An artificial atom is disk-shaped, and several hundred angstroms in diameter. This is 1000 times larger than a real atom. Electrons within artificial atoms are confined strongly in the vertical direction by a semiconductor heterostructure, and weakly in the in-plane direction by an electrostatic potential. When electrons are injected into the artificial atom one by one, the quantum confinement effect makes the electrons in the artificial atom show a shell structure, and they have energy levels similar to those of electrons in a real atom. Prof. Tarucha fabricated artificial atoms, which require extremely precise control in the semiconductor process, and then established the methods of analyzing phenomena in artificial atoms. He has also verified the basic assumption in quantum mechanics that had been derived from empirical rules, using artificial atoms. That is to say, he succeeded in verifying Hund's rule, the Pauli exclusion principle, and the Tomonaga-Luttinger theory, and observing a novel Kondo effect.
“Conducting researches on physics for scientific purpose is of course important, but I also want to skillfully control the phenomena that have been elucidated by the physical researches and realize interesting applications of the findings. One example of such efforts is the quantum computer that utilizes the quantized spins.” In December 2001, IBM carried out quantum computing that uses the nuclear spins of molecules in a test-tube, and succeeded in detecting the results with NMR. However, Prof. Tarucha is still determined to aim at quantum computing using solid-state devices. “I cannot discard the thought of controlling the quantum state of electrons within solid. When performing basic experiments for quantum computing, solution- and atom/molecule-based systems are good for experimental research on quantum computing but they are unfit for integration. I feel it important to implement a research that would at some point lead to some device, or be helpful to develop devices.”
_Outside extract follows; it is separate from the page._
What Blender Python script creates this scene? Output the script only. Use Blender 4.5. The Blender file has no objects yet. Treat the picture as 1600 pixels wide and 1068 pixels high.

Prof. Tarucha also says that he does not have enough confidence to declare at this point that it is worth conducting R&D of quantum computing. But many researchers believe that it is worth conducting research on quantum computing and are striving to make progress in their research. “Of course, I also believe that quantum computing is meaningful. Many unknown physical phenomena are related to quantum computing, and elucidating those unknown physical phenomena will lead to realization of quantum computers. Combining quantum bits is just a technical issue, so there is not much that people like us can do there. But when it comes to explicating the quantum coherence and entanglement state within a solid matter where complex quantum interactions exist, and also using them efficiently, there is much for us to research. We have an interesting world in front of us.”